While Tempest is cloud-agnostic because all clouds expose the same OpenStack APIs (with some caveats around extensions), whitebox peaks behind the curtain, and thus is coupled to the way the cloud was deployed. Currently, devstack and TripleO (with undercloud and overcloud) are supported, with only devstack being tested in CI.

Some tests have specific hardware requirements. These should be documented as config options, and tests are expected to skip if their hardware requirements are not declared in the configuration.

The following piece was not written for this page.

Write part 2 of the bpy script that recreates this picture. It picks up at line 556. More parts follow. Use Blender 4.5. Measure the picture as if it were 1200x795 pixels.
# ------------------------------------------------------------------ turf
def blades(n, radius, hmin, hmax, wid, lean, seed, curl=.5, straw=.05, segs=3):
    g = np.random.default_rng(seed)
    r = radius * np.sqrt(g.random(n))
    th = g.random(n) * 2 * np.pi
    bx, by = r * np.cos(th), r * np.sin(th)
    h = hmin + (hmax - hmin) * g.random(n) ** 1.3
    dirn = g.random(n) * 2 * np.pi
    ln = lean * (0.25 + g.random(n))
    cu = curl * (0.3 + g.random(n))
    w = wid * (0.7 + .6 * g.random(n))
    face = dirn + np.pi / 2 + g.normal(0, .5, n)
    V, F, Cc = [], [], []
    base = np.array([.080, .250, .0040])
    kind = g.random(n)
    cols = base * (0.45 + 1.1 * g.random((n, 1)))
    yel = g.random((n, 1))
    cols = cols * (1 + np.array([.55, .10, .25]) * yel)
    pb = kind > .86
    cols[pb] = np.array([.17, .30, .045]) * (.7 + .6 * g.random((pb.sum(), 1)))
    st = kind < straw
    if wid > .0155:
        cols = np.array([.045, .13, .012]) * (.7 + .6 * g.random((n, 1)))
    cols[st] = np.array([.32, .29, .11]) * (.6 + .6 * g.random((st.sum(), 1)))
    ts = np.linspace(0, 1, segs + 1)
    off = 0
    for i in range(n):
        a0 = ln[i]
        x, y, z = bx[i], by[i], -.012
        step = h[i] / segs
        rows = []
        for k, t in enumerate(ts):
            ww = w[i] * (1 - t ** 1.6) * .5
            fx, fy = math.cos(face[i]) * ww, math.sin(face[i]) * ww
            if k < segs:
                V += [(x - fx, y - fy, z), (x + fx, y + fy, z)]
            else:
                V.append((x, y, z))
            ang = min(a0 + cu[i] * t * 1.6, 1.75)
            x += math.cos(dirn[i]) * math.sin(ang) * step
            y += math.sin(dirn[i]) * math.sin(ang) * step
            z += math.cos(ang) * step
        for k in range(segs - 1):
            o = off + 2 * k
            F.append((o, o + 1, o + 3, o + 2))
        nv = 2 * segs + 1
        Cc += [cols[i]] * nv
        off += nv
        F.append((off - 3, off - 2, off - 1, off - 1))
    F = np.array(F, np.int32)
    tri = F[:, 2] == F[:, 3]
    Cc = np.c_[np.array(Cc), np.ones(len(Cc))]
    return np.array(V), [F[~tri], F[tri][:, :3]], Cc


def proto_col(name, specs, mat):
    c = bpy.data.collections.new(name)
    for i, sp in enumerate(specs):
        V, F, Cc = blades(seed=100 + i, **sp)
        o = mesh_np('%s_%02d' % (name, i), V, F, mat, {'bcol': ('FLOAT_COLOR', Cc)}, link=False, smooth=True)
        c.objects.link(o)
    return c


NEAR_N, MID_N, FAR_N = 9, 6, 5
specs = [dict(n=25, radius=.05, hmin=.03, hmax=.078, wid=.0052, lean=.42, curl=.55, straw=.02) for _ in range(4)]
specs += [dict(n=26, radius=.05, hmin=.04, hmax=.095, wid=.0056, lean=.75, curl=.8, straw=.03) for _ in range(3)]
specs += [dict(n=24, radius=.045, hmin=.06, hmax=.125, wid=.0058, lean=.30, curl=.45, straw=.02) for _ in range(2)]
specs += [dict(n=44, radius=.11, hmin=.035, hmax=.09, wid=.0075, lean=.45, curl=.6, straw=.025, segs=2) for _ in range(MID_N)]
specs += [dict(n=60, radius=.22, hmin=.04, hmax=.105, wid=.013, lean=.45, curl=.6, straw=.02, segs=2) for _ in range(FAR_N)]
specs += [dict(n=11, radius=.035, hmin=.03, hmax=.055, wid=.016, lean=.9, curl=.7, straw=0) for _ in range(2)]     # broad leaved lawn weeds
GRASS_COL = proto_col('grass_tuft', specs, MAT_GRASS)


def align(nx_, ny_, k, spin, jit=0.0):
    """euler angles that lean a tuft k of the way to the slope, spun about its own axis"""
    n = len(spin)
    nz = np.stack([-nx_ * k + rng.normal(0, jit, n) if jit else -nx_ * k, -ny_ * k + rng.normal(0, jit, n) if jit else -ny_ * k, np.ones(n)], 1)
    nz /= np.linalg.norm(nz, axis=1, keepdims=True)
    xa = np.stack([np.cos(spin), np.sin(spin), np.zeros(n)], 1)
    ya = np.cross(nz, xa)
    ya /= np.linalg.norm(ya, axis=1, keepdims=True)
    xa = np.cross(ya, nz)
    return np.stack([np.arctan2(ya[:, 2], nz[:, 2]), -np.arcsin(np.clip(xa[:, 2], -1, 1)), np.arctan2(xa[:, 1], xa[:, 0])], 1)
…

Install, configure and run

  1. Tempest needs to be installed and configured.

  2. Install the plugin.

    This should be done from source.

    WORKSPACE=/some/directory
    cd $WORKSPACE
    git clone https://opendev.org/openstack/whitebox-tempest-plugin
    
    sudo pip install whitebox-tempest-plugin
  3. Configure Tempest.

    The exact configuration will depend on the deployment. There is no configuration reference yet, have a look at whitebox_tempest_plugin/config.py instead. As an example, here is a configuration for a multinode TripleO deployment.

    [whitebox]
    ctlplane_addresses = compute-0.localdomain:192.168.24.6,compute-1.localdomain:192.168.24.12
    ctlplane_ssh_username = heat-admin
    ctlplane_ssh_private_key_path = /home/stack/.ssh/id_rsa
    containers = true
    max_compute_nodes = 2 # Some tests depend on there being a single (available) compute node

    Here is an example for a two-node DevStack deployment:

    [whitebox]
    nodes_yaml = /opt/stack/whitebox-tempest-plugin/nodes.yaml
    ctlplane_ssh_username = vagrant
    ctlplane_ssh_private_key_path = /home/vagrant/.ssh/id_rsa

    with a nodes.yaml file that looks something like:

    controller:
      services:
        libvirt:
          start-command: 'systemctl start libvirtd'
          stop_command: 'systemctl stop libvirtd'
        nova-compute:
          config_path: '/etc/nova/nova-cpu.conf'
          start_command: 'systemctl start devstack@n-cpu'
          stop_command: 'systemctl stop devstack@n-cpu'
    compute1:
      services:
        libvirt:
          start-command: 'systemctl start libvirtd'
          stop_command: 'systemctl stop libvirtd'
        nova-compute:
          config_path: '/etc/nova/nova-cpu.conf'
          start_command: 'systemctl start devstack@n-cpu'
          stop_command: 'systemctl stop devstack@n-cpu'

    where controller is the hostname of the controller node and compute1 is the hostname of the second node running nova-compute.

  4. Execute the tests.

    tempest run --serial --regex whitebox_tempest_plugin.

How to add a new test

Tests should fit whitebox’s scope. If a test intereacts with REST APIs and nothing else, it is better suited for Tempest itself. New tests should be added in their respective subdirectories. For example, tests that use the compute API live in whitebox_tempest_plugin/api/compute. Test code does not need unit tests, but helpers or utilities do. Unit tests live in whitebox_tempest_plugin/tests. Whitebox does not adhere to the Tempest plugin interface <https://docs.openstack.org/tempest/latest/plugin.html>. As mentioned, whitebox tests run one at a time, so it’s safe for a test to modify the environment and/or be destructive, as long as it cleans up after itself. For example, changing Nova configuration values and/or restarting services is acceptable, as long as the original values and service state are restored.